You have to have something over the longer term that is more than just fear and negativity - otherwise you do indeed just lend credibility to your opponents - as well as damage your own.
9:56 am, May 01, 2007
Actually, anybody who knows anything about the Scottish press would know that the Herald is the Scottish Tory bastion going back a century or more.
Furthermore, it's journalists have one vote each (ok, two if you want to be pedantic), just like the rest of us.

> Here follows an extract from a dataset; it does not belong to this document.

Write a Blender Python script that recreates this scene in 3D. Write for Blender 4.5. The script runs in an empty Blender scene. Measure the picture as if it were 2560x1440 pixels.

As for the impact of negative campaigning, let's wait and see what the votes show.
12:04 pm, May 01, 2007
The problem here is that nobody is asking the obvious question...why are we down to so few activists? It isn't because of any lurch to the left which, Luke is always warning us in his excellent and analytical writing style, would be the death of Labour. It is almost the oppostite. Surely it is because we have lost touch with ordinary voters of all classes, who have lost faith with us, because we have abandoned any sensible centre left policies on, say, housing, public provision of public services, or employment rights to actually protect British industry. Nor have we any coherent strategy for a graceful withdrawal from Iraq. There is little appetite for Cameron but until we can shift back from the centre right to the centre left, where people know and trust us, he will reap the rewards of our drift by default as we simply have no machine to combat the Tories. Why is there no Labour organisation? Because we stopped offering hope of a better Britain and a better world about two years ago and despite strong economic performance, people lost faith and drifted away.